— Start of MATERIAL PROVIDED —
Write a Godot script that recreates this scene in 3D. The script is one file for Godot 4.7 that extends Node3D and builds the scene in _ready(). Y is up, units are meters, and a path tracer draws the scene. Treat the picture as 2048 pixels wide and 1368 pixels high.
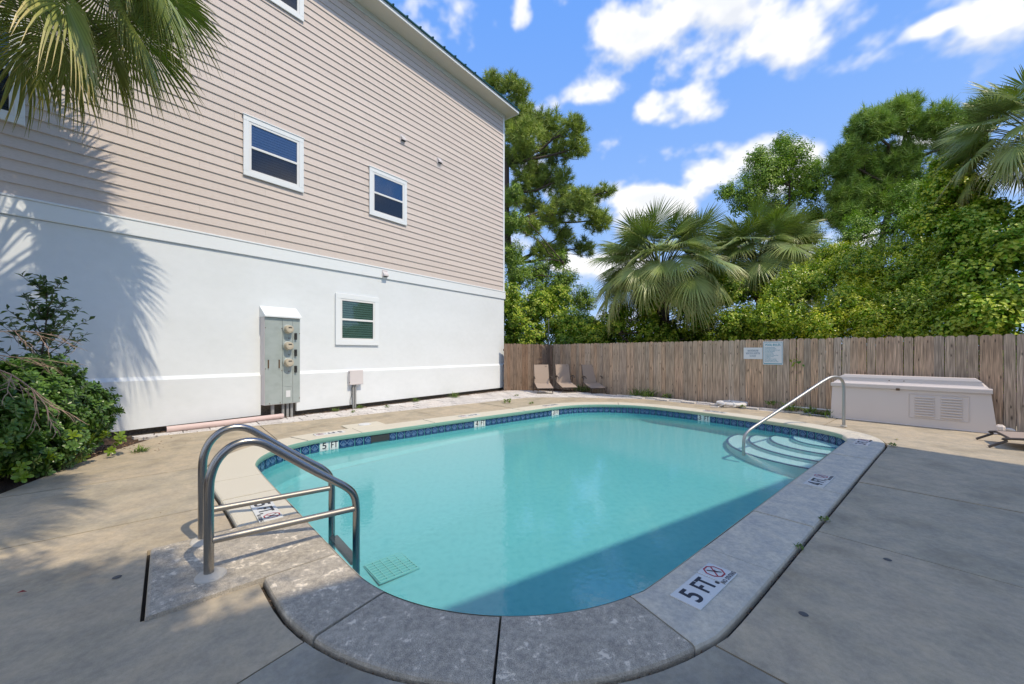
extends Node3D

# ---- mesh builder: every face is given counter-clockwise from outside and stored clockwise, with its own normals
class MB:
	var v := PackedVector3Array()
	var n := PackedVector3Array()
	var uv := PackedVector2Array()
	var c := PackedColorArray()
	var col := Color(1, 1, 1)

	func vert(p: Vector3, nn: Vector3, t: Vector2) -> void:
		v.append(p)
		n.append(nn)
		uv.append(t)
		c.append(col)

	func tri3(a: Vector3, b: Vector3, d: Vector3, na: Vector3, nb: Vector3, nd: Vector3, ta := Vector2.ZERO, tb := Vector2.ZERO, td := Vector2.ZERO) -> void:
		vert(a, na, ta)
		vert(d, nd, td)
		vert(b, nb, tb)

	func tri(a: Vector3, b: Vector3, d: Vector3, ta := Vector2.ZERO, tb := Vector2.ZERO, td := Vector2.ZERO) -> void:
		var nn := (b - a).cross(d - a).normalized()
		tri3(a, b, d, nn, nn, nn, ta, tb, td)

	func quad(a: Vector3, b: Vector3, d: Vector3, e: Vector3, ta := Vector2(0, 1), tb := Vector2(1, 1), td := Vector2(1, 0), te := Vector2(0, 0)) -> void:
		var nn := (d - a).cross(e - b).normalized()
		tri3(a, b, d, nn, nn, nn, ta, tb, td)
		tri3(a, d, e, nn, nn, nn, ta, td, te)

	func quadn(a: Vector3, b: Vector3, d: Vector3, e: Vector3, na: Vector3, nb: Vector3, nd: Vector3, ne: Vector3) -> void:
		tri3(a, b, d, na, nb, nd, Vector2(0, 1), Vector2(1, 1), Vector2(1, 0))
		tri3(a, d, e, na, nd, ne, Vector2(0, 1), Vector2(1, 0), Vector2(0, 0))

	func face(p: Array, outward: Vector3) -> void:
		var nn: Vector3 = (p[1] - p[0]).cross(p[2] - p[0])
		if nn.dot(outward) < 0.0:
			p.reverse()
		for i in range(1, p.size() - 1):
			tri(p[0], p[i], p[i + 1])

	func cbox(size: Vector3, at: Vector3, ch := 0.0, xf := Transform3D()) -> void:
		var h := size * 0.5
		ch = minf(ch, minf(h.x, minf(h.y, h.z)) * 0.9)
		for ax in 3:
			var j := (ax + 1) % 3
			var k := (ax + 2) % 3
			for s in [-1.0, 1.0]:
				var p := []
				for q in [[-1, -1], [1, -1], [1, 1], [-1, 1]]:
					var w := Vector3()
					w[ax] = s * h[ax]
					w[j] = q[0] * (h[j] - ch)
					w[k] = q[1] * (h[k] - ch)
					p.append(xf * (w + at))
				var o := Vector3()
				o[ax] = s
				face(p, xf.basis * o)
			if ch > 0.0:
				for s in [-1.0, 1.0]:
					for t in [-1.0, 1.0]:
						var p := []
						for q in [[0, -1], [0, 1], [1, 1], [1, -1]]:
							var w := Vector3()
							w[j] = s * (h[j] - (ch if q[0] == 1 else 0.0))
							w[k] = t * (h[k] - (0.0 if q[0] == 1 else ch))
							w[ax] = q[1] * (h[ax] - ch)
							p.append(xf * (w + at))
						var o := Vector3()
						o[j] = s
						o[k] = t
						face(p, xf.basis * o)
		if ch > 0.0:
			for sx in [-1.0, 1.0]:
				for sy in [-1.0, 1.0]:
					for sz in [-1.0, 1.0]:
						var s := Vector3(sx, sy, sz)
						var p := []
						for ax in 3:
							var w := s * (h - Vector3.ONE * ch)
							w[ax] = s[ax] * h[ax]
							p.append(xf * (w + at))
						face(p, xf.basis * s)

	func tube(pts: Array, rad: Variant, sides := 10, caps := true, squash := 1.0) -> void:
		var rings := []
		var norms := []
		var side := Vector3.ZERO
		var run := 0.0
		var runs := []
		for i in pts.size():
			var d: Vector3
			if i == 0:
				d = pts[1] - pts[0]
			elif i == pts.size() - 1:
				d = pts[i] - pts[i - 1]
			else:
				d = (pts[i + 1] - pts[i]).normalized() + (pts[i] - pts[i - 1]).normalized()
			d = d.normalized()
			if i > 0:
				run += pts[i].distance_to(pts[i - 1])
			runs.append(run)
			if side == Vector3.ZERO:
				side = d.cross(Vector3.UP if absf(d.y) < 0.9 else Vector3.RIGHT).normalized()
			else:
				side = (side - d * side.dot(d)).normalized()
			var up := d.cross(side)
			var r: float = rad[i] if rad is Array else rad
			var ring := []
			var nr := []
			for k in sides:
				var a := TAU * k / sides
				var o := side * cos(a) + up * sin(a) * squash
				ring.append(pts[i] + o * r)
				nr.append(o.normalized())
			rings.append(ring)
			norms.append(nr)
		for i in pts.size() - 1:
			for k in sides:
				var m := (k + 1) % sides
				var u0 := float(k) / sides
				var u1 := float(k + 1) / sides
				tri3(rings[i][k], rings[i][m], rings[i + 1][m], norms[i][k], norms[i][m], norms[i + 1][m], Vector2(u0, runs[i]), Vector2(u1, runs[i]), Vector2(u1, runs[i + 1]))
				tri3(rings[i][k], rings[i + 1][m], rings[i + 1][k], norms[i][k], norms[i + 1][m], norms[i + 1][k], Vector2(u0, runs[i]), Vector2(u1, runs[i + 1]), Vector2(u0, runs[i + 1]))
		if caps:
			face(rings[0].duplicate(), pts[0] - pts[1])
			face(rings[-1].duplicate(), pts[-1] - pts[-2])

	# profile: (radius, height) pairs turned about the axis of xf's y
	func lathe(prof: Array, sides := 20, xf := Transform3D()) -> void:
		for i in prof.size() - 1:
			var p: Vector2 = prof[i]
			var q: Vector2 = prof[i + 1]
			var sl := Vector2(q.y - p.y, p.x - q.x).normalized()
			for k in sides:
				var a := TAU * k / sides
				var b := TAU * (k + 1) / sides
				var da := Vector3(cos(a), 0, sin(a))
				var db := Vector3(cos(b), 0, sin(b))
				var na := xf.basis * (da * sl.x + Vector3.UP * sl.y)
				var nb := xf.basis * (db * sl.x + Vector3.UP * sl.y)
				var p0 := xf * (da * p.x + Vector3.UP * p.y)
				var p1 := xf * (db * p.x + Vector3.UP * p.y)
				var q0 := xf * (da * q.x + Vector3.UP * q.y)
				var q1 := xf * (db * q.x + Vector3.UP * q.y)
				if p.x > 1e-5:
					tri3(p0, q1, p1, na, nb, nb)
				if q.x > 1e-5:
					tri3(p0, q0, q1, na, na, nb)

	# polygon in (x, z), extruded between two heights
	func prism(poly: PackedVector2Array, y0: float, y1: float, bottom := false) -> void:
		var idx := Geometry2D.triangulate_polygon(poly)
		for i in range(0, idx.size(), 3):
			var t := [Vector3(poly[idx[i]].x, y1, poly[idx[i]].y), Vector3(poly[idx[i + 1]].x, y1, poly[idx[i + 1]].y), Vector3(poly[idx[i + 2]].x, y1, poly[idx[i + 2]].y)]
			face(t, Vector3.UP)
			if bottom:
				var b := [Vector3(poly[idx[i]].x, y0, poly[idx[i]].y), Vector3(poly[idx[i + 1]].x, y0, poly[idx[i + 1]].y), Vector3(poly[idx[i + 2]].x, y0, poly[idx[i + 2]].y)]
				face(b, Vector3.DOWN)
		var turn := 1.0 if not Geometry2D.is_polygon_clockwise(poly) else -1.0
		for i in poly.size():
			var p := poly[i]
			var q := poly[(i + 1) % poly.size()]
			var e := (q - p).normalized()
			var o := Vector3(e.y, 0, -e.x) * turn
			face([Vector3(p.x, y0, p.y), Vector3(q.x, y0, q.y), Vector3(q.x, y1, q.y), Vector3(p.x, y1, p.y)], o)

	func mesh() -> ArrayMesh:
		var a := []
		a.resize(Mesh.ARRAY_MAX)
		a[Mesh.ARRAY_VERTEX] = v
		a[Mesh.ARRAY_NORMAL] = n
		a[Mesh.ARRAY_TEX_UV] = uv
		a[Mesh.ARRAY_COLOR] = c
		var m := ArrayMesh.new()
		m.add_surface_from_arrays(Mesh.PRIMITIVE_TRIANGLES, a)
		return m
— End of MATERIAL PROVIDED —
YOUR INSTRUCTIONS ▸ The lines from the start of the data through the line that contains "tri(p[0], p[i], p[i + 1])" are to be returned exactly, please, with both ends included and every picture left out.

EXERCISE ANSWER ▸
Write a Godot script that recreates this scene in 3D. The script is one file for Godot 4.7 that extends Node3D and builds the scene in _ready(). Y is up, units are meters, and a path tracer draws the scene. Treat the picture as 2048 pixels wide and 1368 pixels high.
extends Node3D

# ---- mesh builder: every face is given counter-clockwise from outside and stored clockwise, with its own normals
class MB:
	var v := PackedVector3Array()
	var n := PackedVector3Array()
	var uv := PackedVector2Array()
	var c := PackedColorArray()
	var col := Color(1, 1, 1)

	func vert(p: Vector3, nn: Vector3, t: Vector2) -> void:
		v.append(p)
		n.append(nn)
		uv.append(t)
		c.append(col)

	func tri3(a: Vector3, b: Vector3, d: Vector3, na: Vector3, nb: Vector3, nd: Vector3, ta := Vector2.ZERO, tb := Vector2.ZERO, td := Vector2.ZERO) -> void:
		vert(a, na, ta)
		vert(d, nd, td)
		vert(b, nb, tb)

	func tri(a: Vector3, b: Vector3, d: Vector3, ta := Vector2.ZERO, tb := Vector2.ZERO, td := Vector2.ZERO) -> void:
		var nn := (b - a).cross(d - a).normalized()
		tri3(a, b, d, nn, nn, nn, ta, tb, td)

	func quad(a: Vector3, b: Vector3, d: Vector3, e: Vector3, ta := Vector2(0, 1), tb := Vector2(1, 1), td := Vector2(1, 0), te := Vector2(0, 0)) -> void:
		var nn := (d - a).cross(e - b).normalized()
		tri3(a, b, d, nn, nn, nn, ta, tb, td)
		tri3(a, d, e, nn, nn, nn, ta, td, te)

	func quadn(a: Vector3, b: Vector3, d: Vector3, e: Vector3, na: Vector3, nb: Vector3, nd: Vector3, ne: Vector3) -> void:
		tri3(a, b, d, na, nb, nd, Vector2(0, 1), Vector2(1, 1), Vector2(1, 0))
		tri3(a, d, e, na, nd, ne, Vector2(0, 1), Vector2(1, 0), Vector2(0, 0))

	func face(p: Array, outward: Vector3) -> void:
		var nn: Vector3 = (p[1] - p[0]).cross(p[2] - p[0])
		if nn.dot(outward) < 0.0:
			p.reverse()
		for i in range(1, p.size() - 1):
			tri(p[0], p[i], p[i + 1])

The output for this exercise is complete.